I have this self-imposed rule that you don’t buy a book with the movie photo on the cover.  I’ve broken this rule twice – once for A River Runs Through It (the one with a silhouette of Brad Pitt), and a few weeks ago for Shutter Island (which, I’ll admit, I bought at the grocery store – I’ve really purchased books everywhere). 

It also goes against my general beliefs that one should not read a book after seeing a movie, but after many years of wanting to do this and stopping myself I finally relented (it’s my own rule after all).   I really like Dennis Lehane’s books and though I hate most Martin Scorsese films (yes, even the ones with Leo in them), I wanted to see this movie because the author himself said he really enjoyed it.  After seeing it I was so intrigued by how it would play out in print form.  It was an impulse buy at the checkout line, pure and simple.

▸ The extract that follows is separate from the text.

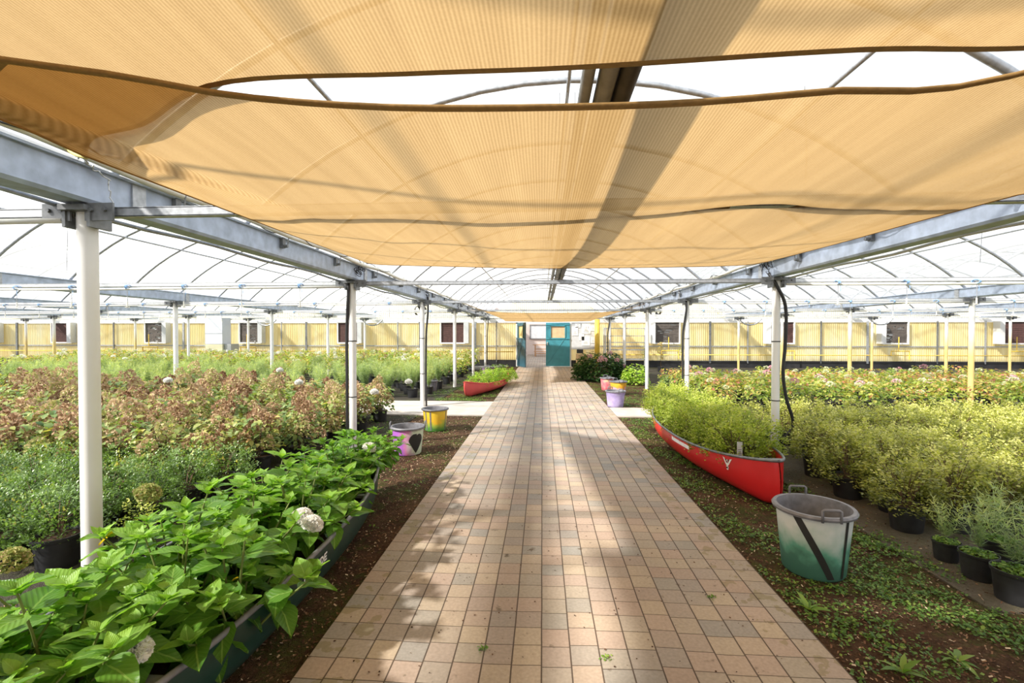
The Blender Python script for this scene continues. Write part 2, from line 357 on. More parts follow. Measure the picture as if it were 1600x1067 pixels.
# ------------------------------------------------------------------ the setting
X0, X1 = -2.65, 3.08; BAY = 5.73; YW = 23.3
PY = [2.61 + 3.86 * n for n in range(-2, 6)]
GX = [X0 - BAY * k for k in range(5, 0, -1)] + [X0, X1] + [X1 + BAY * k for k in range(1, 5)]
g = MB()
NX, NY = 60, 70
g.grid([[(-70 + 140 * i / NX, -14 + 94 * j / NY, -0.025) for i in range(NX + 1)] for j in range(NY + 1)])
struct('floor', g, 'earth')
def slab(name, x0, x1, y0, y1, z, mat, th=0.05):
    return struct(name, MB().box(((x0 + x1) / 2, (y0 + y1) / 2, z - th / 2), (x1 - x0, y1 - y0, th)), mat)
slab('paved_path', -1.156, 1.445, -3.0, 38.0, 0.0, 'pavers', 0.08)
slab('floor_left_crossing', -9.0, -1.156, 9.25, 11.15, -0.003, 'concrete_strip', 0.04)
slab('floor_right_crossing', 1.445, 3.2, 9.3, 10.4, -0.003, 'concrete_strip', 0.04)
slab('floor_left_bed', -31, -2.45, 2.0, 9.2, -0.012, 'ground_fabric', 0.02)
slab('floor_left_back_bed', -31, -2.5, 11.2, 23.1, -0.012, 'ground_fabric', 0.02)
slab('floor_right_bed', 2.62, 26, 2.9, 9.28, -0.012, 'pale_gravel', 0.02)
slab('floor_right_back_bed', 3.2, 26, 9.285, 23.1, -0.012, 'ground_fabric', 0.02)

RISE = 1.2; HB = BAY / 2; RAD = (HB * HB + RISE * RISE) / (2 * RISE)
def arcz(dx, extra=0.0): return 2.52 + RISE - RAD + math.sqrt(max(0, (RAD) ** 2 - dx * dx)) + extra
BAYC = [(GX[i] + GX[i + 1]) / 2 for i in range(len(GX) - 1)]
for xc in BAYC:
    P = [[(xc + HB * math.sin(-PI / 2 + PI * i / 28) , -5.2 + (YW + 5.2) * j, arcz(HB * math.sin(-PI / 2 + PI * i / 28), 0.03)) for i in range(29)] for j in (0, 1)]
    struct('ceiling', MB().grid(P), 'poly_film', True)

# corrugated end wall with the door opening, and gables
def corr(x0, x1, zf0, zf1, y=YW, pitch=0.095, amp=0.012):
    n = max(4, int((x1 - x0) / pitch * 6)); m = MB(); xs = [x0 + (x1 - x0) * i / n for i in range(n + 1)]
    ys = [y + amp * math.sin(2 * PI * (x - x0) / pitch) for x in xs]
    P = []
    for s_ in (0.0, 0.5, 1.0): P.append([(x, yy, zf0(x) * (1 - s_) + zf1(x) * s_) for x, yy in zip(xs, ys)])
    return m.grid(P)
c0, c22 = (lambda x: 0.30), (lambda x: 2.14)
struct('wall_back', corr(-31.3, -1.30, c0, c22), 'corrugated_yellow', True)
struct('wall_back_right', corr(1.36, 26.0, c0, c22), 'corrugated_yellow', True)
for xc in BAYC:
    struct('wall_gable', corr(xc - HB + 0.06, xc + HB - 0.06, lambda x: 2.30, lambda x: max(2.31, 2.45 + (arcz(x - xc) - 2.5) * 0.80)), 'gable_panel', True)
struct('trim_1', MB().box((-2.65, YW - 0.02, 2.22), (57.4, 0.08, 0.14)), 'white_paint')
struct('trim_2', MB().box((-16.3, YW - 0.05, 0.15), (30.0, 0.06, 0.34)), 'base_black')
struct('trim_3', MB().box((13.7, YW - 0.05, 0.13), (24.6, 0.06, 0.36)), 'base_black')
mb = MB()
for a, b in ((-31, -1.32), (1.36, 26)): mb.box(((a + b) / 2, YW - 0.05, 1.0), (b - a, 0.04, 0.05))
struct('trim_4', mb, 'galv')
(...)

So in the interest of alleviating some cognitive dissonance (how’s that for a psychological term?) I decided to change this rule too.  My new rule:  it’s acceptable to buy the movie version of the book – only if it’s a trade paperback. 

What first impressed me was how well the movie matched up with the book.  Several important, but finely wrought details from the book made it in to the movie and they remained, for the most part, subtle (good job, Martin,this time you didn’t hit us over the head with a baseball bat!). 

Second, though I really liked the book much better, with its intimate exploration of Teddy’s psyche, I think that the movie also played out the scenes that are entirely in Teddy’s brain quite well. It’s often hard to take the abstract images from a character’s brain and make them visual.  Dream sequences can be deadly to a movie.

This story has a very Sixth Sense-ness about it in a way that makes you want to go over it again.  You chastise yourself “I should have known! Why didn’t I see it!”  Though the movie had a tidy ending, the book was a bit more vague.  Both of these things are departures for Lehane and I can see why some of his fans weren’t so keen on this particular book.  But overall the book is trademark Lehane – his sense of location, his ear for dialogue, his exploration of relationships. 

The brilliance of the new rule is that I got to read the book, and I don’t feel the need to keep it. I can pass it along, since it only cost $5.99.